— BEGIN Material for this exercise —

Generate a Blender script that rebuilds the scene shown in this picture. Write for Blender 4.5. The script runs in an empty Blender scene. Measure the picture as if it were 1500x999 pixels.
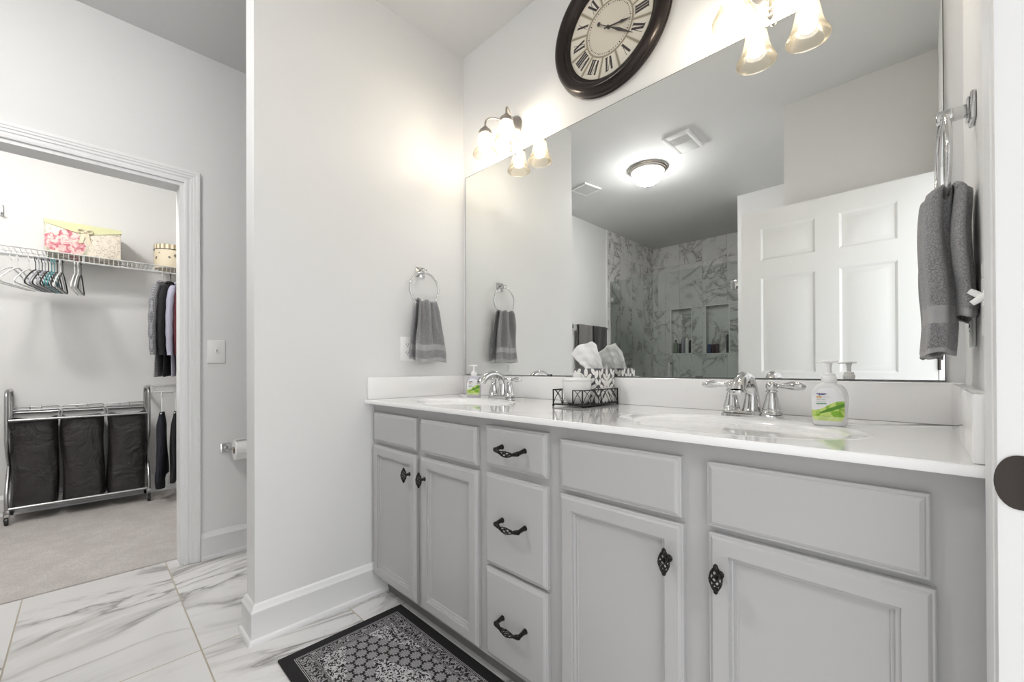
import bpy, bmesh, math, random
from mathutils import Vector, Matrix
PI = math.pi
random.seed(7)
SC = bpy.context.scene
COL = SC.collection

# ------------------------------------------------------------------ camera
YAW, PITCH, ROLL = math.radians(44.39458), math.radians(0.20531), math.radians(-0.22201)
fw = Vector((-math.sin(YAW)*math.cos(PITCH), math.cos(YAW)*math.cos(PITCH), math.sin(PITCH)))
rt = Vector((math.cos(YAW), math.sin(YAW), 0)); up = rt.cross(fw)
r2 = rt*math.cos(ROLL) + up*math.sin(ROLL); u2 = -rt*math.sin(ROLL) + up*math.cos(ROLL)
cam = bpy.data.cameras.new('camera'); cam_o = bpy.data.objects.new('camera', cam); COL.objects.link(cam_o)
mw = Matrix(((r2.x, u2.x, -fw.x, 1.79797), (r2.y, u2.y, -fw.y, -1.46001), (r2.z, u2.z, -fw.z, 1.03149), (0, 0, 0, 1)))
cam_o.matrix_world = mw
cam.sensor_width = 36; cam.lens = 611.03/1500*36; cam.shift_y = (536.68-499.5)/1500
cam.clip_start = 0.01
SC.camera = cam_o
# ------------------------------------------------------------------ light and exposure
SC.view_settings.view_transform = 'Standard'; SC.view_settings.look = 'None'
SC.view_settings.gamma = 1; SC.view_settings.use_curve_mapping = False
SC.view_settings.exposure = 0.17
WORLD_STRENGTH = 1.6      # soft world fill, set as bedroom daylight, that reaches the room through the open doorway
BULB = 82                # vanity bulbs
DOME = 104                 # ceiling lamp
CLOSET_DOME = 118
w = bpy.data.worlds.new('World'); SC.world = w; w.use_nodes = True
w.node_tree.nodes['Background'].inputs[0].default_value = (.97, .985, 1, 1)
_nt = w.node_tree; _tc = _nt.nodes.new('ShaderNodeTexCoord'); _dp = _nt.nodes.new('ShaderNodeVectorMath'); _dp.operation = 'DOT_PRODUCT'
_dp.inputs[1].default_value = (.72, .52, .46); _nt.links.new(_tc.outputs['Generated'], _dp.inputs[0])      # made-up sky gradient, brighter to the north-east to keep the jamb dim
_mr = _nt.nodes.new('ShaderNodeMapRange'); _mr.inputs[1].default_value = -.2; _mr.inputs[2].default_value = 1; _mr.inputs[3].default_value = .42*WORLD_STRENGTH; _mr.inputs[4].default_value = 1.9*WORLD_STRENGTH
_nt.links.new(_dp.outputs['Value'], _mr.inputs[0]); _nt.links.new(_mr.outputs[0], _nt.nodes['Background'].inputs[1])
pl = bpy.data.lights.new('doorway_daylight', 'AREA'); pl.shape = 'RECTANGLE'; pl.size = 2.03; pl.size_y = 0.9
plo = bpy.data.objects.new('doorway_daylight', pl); COL.objects.link(plo)
plo.location = (1.96, -1.145, 1.02); plo.rotation_euler = (0, math.radians(90), 0)
pl.cycles.is_portal = True

# ------------------------------------------------------------------ materials
def mat(name, col=(.8, .8, .8), rough=.5, metal=0, **kw):
    m = bpy.data.materials.new(name); m.use_nodes = True
    b = m.node_tree.nodes['Principled BSDF']
    b.inputs['Base Color'].default_value = (*col, 1); b.inputs['Roughness'].default_value = rough
    b.inputs['Metallic'].default_value = metal
    for k, v in kw.items(): b.inputs[k.replace('_', ' ')].default_value = v
    return m
class N:
    """small node-graph writer"""
    def __init__(s, m):
        s.nt = m.node_tree; s.b = s.nt.nodes.get('Principled BSDF')
    def n(s, t, **kw):
        x = s.nt.nodes.new(t)
        for k, v in kw.items(): setattr(x, k, v)
        return x
    def l(s, a, b): s.nt.links.new(a, b)
    def m(s, op, a, b=None, c=None):
        x = s.n('ShaderNodeMath', operation=op)
        for i, v in enumerate((a, b, c)):
            if v is None: continue
            if isinstance(v, (int, float)): x.inputs[i].default_value = v
            else: s.l(v, x.inputs[i])
        return x.outputs[0]
    def mix(s, f, a, b):
        x = s.n('ShaderNodeMix', data_type='RGBA')
        for i, v in ((0, f), (6, a), (7, b)):
            if isinstance(v, (int, float)): x.inputs[i].default_value = v
            elif isinstance(v, tuple): x.inputs[i].default_value = (*v, 1)
            else: s.l(v, x.inputs[i])
        return x.outputs[2]
    def ramp(s, v, lo, hi):
        x = s.n('ShaderNodeMapRange'); x.interpolation_type = 'SMOOTHSTEP'
        s.l(v, x.inputs[0]); x.inputs[1].default_value = lo; x.inputs[2].default_value = hi
        return x.outputs[0]
    def obj(s): return s.n('ShaderNodeTexCoord').outputs['Object']
    def noise(s, vec, scale, detail=4, rough=.5, dist=0):
        x = s.n('ShaderNodeTexNoise'); s.l(vec, x.inputs['Vector'])
        x.inputs['Scale'].default_value = scale; x.inputs['Detail'].default_value = detail
        x.inputs['Roughness'].default_value = rough; x.inputs['Distortion'].default_value = dist
        return x.outputs[0]
    def bump(s, h, strength=.3, dist=.002):
        x = s.n('ShaderNodeBump'); x.inputs['Strength'].default_value = strength; x.inputs['Distance'].default_value = dist
        s.l(h, x.inputs['Height']); s.l(x.outputs[0], s.b.inputs['Normal'])
    def base(s, c): s.l(c, s.b.inputs['Base Color'])

def paint(name, col, rough, sc=260, st=.06):
    m = mat(name, col, rough); g = N(m); g.bump(g.noise(g.obj(), sc, 2), st, .001); return m
M_WALL = paint('wall_paint', (.775, .775, .77), .6)
M_CEIL = paint('ceiling_paint', (.74, .74, .735), .8)
M_TRIM = paint('trim_paint', (.82, .82, .82), .35, 300, .01)
M_CLOSETW = paint('closet_wall_paint', (.74, .735, .72), .6)
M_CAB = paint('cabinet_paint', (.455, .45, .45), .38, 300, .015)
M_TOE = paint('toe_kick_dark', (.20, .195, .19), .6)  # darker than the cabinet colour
M_COUNTER = mat('cultured_marble', (.90, .895, .89), .10, Coat_Weight=.7, Coat_Roughness=.005)
M_CHROME = mat('chrome', (.66, .66, .66), .05, 1)
M_NICKEL = mat('brushed_nickel', (.50, .46, .42), .28, 1)
M_STEEL = mat('satin_steel', (.42, .42, .42), .3, 1)
M_BLACK = mat('oil_rubbed_bronze', (.018, .016, .015), .32, .6)
M_STRIKE = mat('dark_bronze_plate', (.055, .048, .043), .12, 1)
M_MIRROR = mat('mirror_silver', (.86, .875, .865), .0, 1)
M_MIRROREDGE = mat('mirror_edge', (.05, .055, .05), .3)
M_PLASTIC = mat('white_plastic', (.90, .90, .89), .3)
M_DARKSLOT = mat('dark_slot', (.02, .02, .02), .6)
M_CERAMIC = mat('white_ceramic', (.82, .815, .80), .12)
M_DOOR = paint('door_paint', (.80, .80, .795), .4, 60, .05)
M_PAPER = paint('white_tissue', (.88, .88, .87), .9, 300, .2)
M_WIREWHITE = mat('white_coated_wire', (.66, .66, .65), .35)

def towel_mat(name, col):
    m = mat(name, col, .95); g = N(m); o = g.obj()
    v = g.noise(o, 420, 2, .6); big = g.noise(o, 60, 3)
    g.base(g.mix(g.ramp(v, .3, .7), tuple(c*.62 for c in col), tuple(min(1, c*1.25) for c in col)))
    g.bump(g.m('ADD', v, g.m('MULTIPLY', big, .5)), .9, .004); m.node_tree.nodes['Principled BSDF'].inputs['Sheen Weight'].default_value = .3
    return m
M_TOWEL = towel_mat('grey_terry', (.31, .305, .315))
M_TOWELBAND = paint('grey_woven_band', (.40, .395, .40), .8, 500, .2)
M_TOWELDARK = towel_mat('black_terry', (.02, .02, .021))
M_TOWELMID = towel_mat('taupe_terry', (.20, .19, .185))

def cloth(name, col, rough=.85, sc=700, st=.25):
    m = mat(name, col, rough); g = N(m); o = g.obj(); v = g.noise(o, sc, 2); b = g.noise(o, 9, 3)
    g.base(g.mix(b, tuple(c*.8 for c in col), tuple(min(1, c*1.2) for c in col))); g.bump(v, st, .001); return m
M_BAG = cloth('dark_brown_canvas', (.019, .016, .016), .55)
_g = N(M_BAG); _b = _g.n('ShaderNodeBump'); _b.inputs['Strength'].default_value = .9; _b.inputs['Distance'].default_value = .03
_g.l(_g.noise(_g.obj(), 7, 4, .55, .8), _b.inputs['Height']); _g.l(_b.outputs[0], _g.b.inputs['Normal'])      # soft creases in the canvas
M_NAVY = cloth('navy_cotton', (.010, .011, .02), .8)
M_BLACKCLOTH = cloth('black_cotton', (.008, .008, .010), .8)
M_BURG = cloth('burgundy_cotton', (.12, .02, .03))
M_LILAC = cloth('pale_blue_cotton', (.45, .45, .56))
def check_mat():
    m = mat('grey_check_cotton', (.15, .15, .16), .85); g = N(m)
    s = g.n('ShaderNodeSeparateXYZ'); g.l(g.obj(), s.inputs[0])
    a = g.m('FRACT', g.m('MULTIPLY', s.outputs[0], 110)); b = g.m('FRACT', g.m('MULTIPLY', s.outputs[2], 110))
    k = g.m('MULTIPLY', g.m('ADD', g.m('GREATER_THAN', a, .55), g.m('GREATER_THAN', b, .55)), .5)
    g.base(g.mix(k, (.12, .12, .13), (.38, .38, .40))); return m
M_CHECK = check_mat()

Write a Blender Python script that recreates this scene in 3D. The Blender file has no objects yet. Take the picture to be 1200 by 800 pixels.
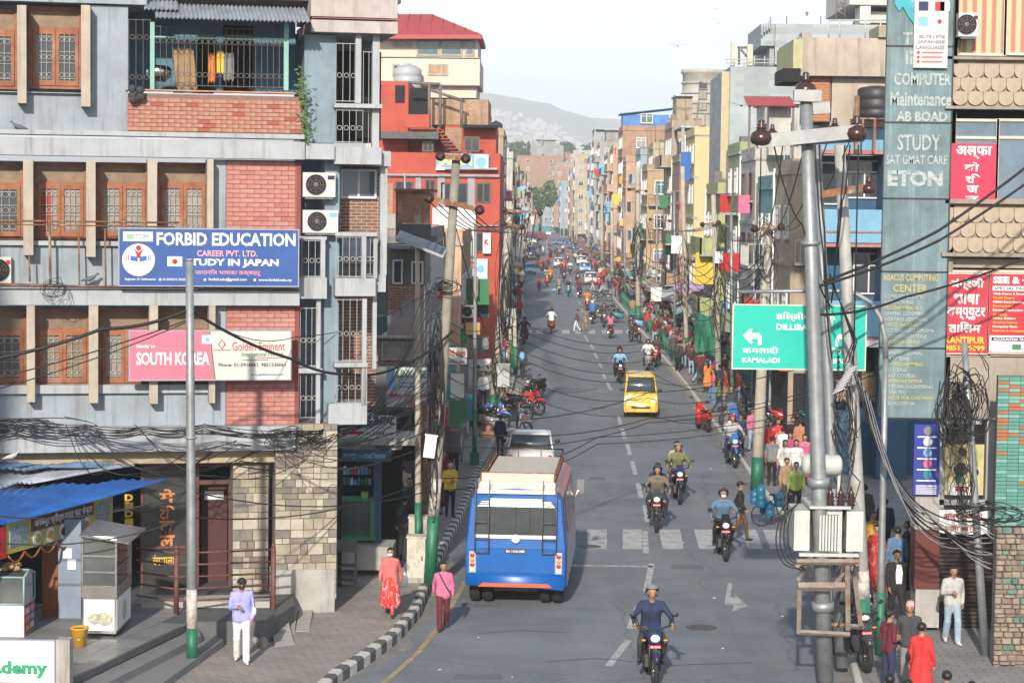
import bpy, bmesh, math, random
import numpy as np
from mathutils import Vector, Matrix, Euler
HAZE = .0003
random.seed(7); np.random.seed(7)
R = math.radians; PI = math.pi
scene = bpy.context.scene
COL = scene.collection
# ------------------------------------------------------------------ camera, sky, sun
FPX = 2500.0; CAMH = 9.3; VPX, VPY = 630.0, 240.0; ROLL = R(0.7)
def cam_rot(yaw, pitch):
 return (Matrix.Rotation(yaw, 3, 'Z') @ Matrix.Rotation(PI/2-pitch, 3, 'X') @ Matrix.Rotation(ROLL, 3, 'Z'))
yaw, pitch = 0.0, 0.0
for _ in range(30):                     # turn the camera until the street's vanishing point falls where it should
 v = cam_rot(yaw, pitch).transposed() @ Vector((0, 1, 0))
 px, py = 600 + FPX*v.x/-v.z, 400 - FPX*v.y/-v.z
 yaw += (VPX-px)/FPX; pitch += (py-VPY)/FPX
CR = cam_rot(yaw, pitch)
CAM = Vector((0, 0, CAMH))
cd = bpy.data.cameras.new('camera'); cam = bpy.data.objects.new('camera', cd); COL.objects.link(cam)
cam.matrix_world = Matrix.Translation(CAM) @ CR.to_4x4()
cd.sensor_width = 36; cd.lens = 36*FPX/1200; cd.clip_start = 0.5; cd.clip_end = 20000
scene.camera = cam
def ray(x, y): return CR @ Vector(((x-600)/FPX, -(y-400)/FPX, -1))
def P(x, y, Y):                          # photo pixel (1200x800) at distance Y down the street -> world point
 r = ray(x, y); return CAM + r*(Y/r.y)
def G(x, y, z=0.0):                      # photo pixel on the level z
 r = ray(x, y); return CAM + r*((z-CAMH)/r.z)
SUN_EL, SUN_AZ = R(25), R(7)             # sun behind the camera, a little to the left
world = bpy.data.worlds.new('World'); scene.world = world; world.use_nodes = True
nt = world.node_tree; nt.nodes.clear()
wo = nt.nodes.new('ShaderNodeOutputWorld'); bg = nt.nodes.new('ShaderNodeBackground')
sky = nt.nodes.new('ShaderNodeTexSky'); sky.sky_type = 'NISHITA'; sky.sun_disc = False
sky.sun_elevation = SUN_EL; sky.sun_rotation = PI + SUN_AZ   # checked: rotation 0 = +Y, clockwise
sky.air_density = 1.0; sky.dust_density = 2.0; sky.ozone_density = 1.6
bg.inputs['Strength'].default_value = 0.11
tc = nt.nodes.new('ShaderNodeTexCoord'); mp = nt.nodes.new('ShaderNodeMapping'); mp.inputs['Scale'].default_value = (1.2, 1.2, 9)
no = nt.nodes.new('ShaderNodeTexNoise'); no.inputs['Scale'].default_value = 1.8; no.inputs['Detail'].default_value = 8; no.inputs['Roughness'].default_value = .55
cr = nt.nodes.new('ShaderNodeValToRGB'); cr.color_ramp.elements[0].position = .34; cr.color_ramp.elements[1].position = .66
cr.color_ramp.elements[0].color = (.42,.42,.42,1); cr.color_ramp.elements[1].color = (.9,.9,.9,1)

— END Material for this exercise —

* [Your goal]
Reproduce exactly the run of lines that opens the listing and closes with the line holding "COL = SC.collection". Pictures are excluded.

* [Answer]
Generate a Blender script that rebuilds the scene shown in this picture. Write for Blender 4.5. The script runs in an empty Blender scene. Measure the picture as if it were 1500x999 pixels.
import bpy, bmesh, math, random
from mathutils import Vector, Matrix
PI = math.pi
random.seed(7)
SC = bpy.context.scene
COL = SC.collection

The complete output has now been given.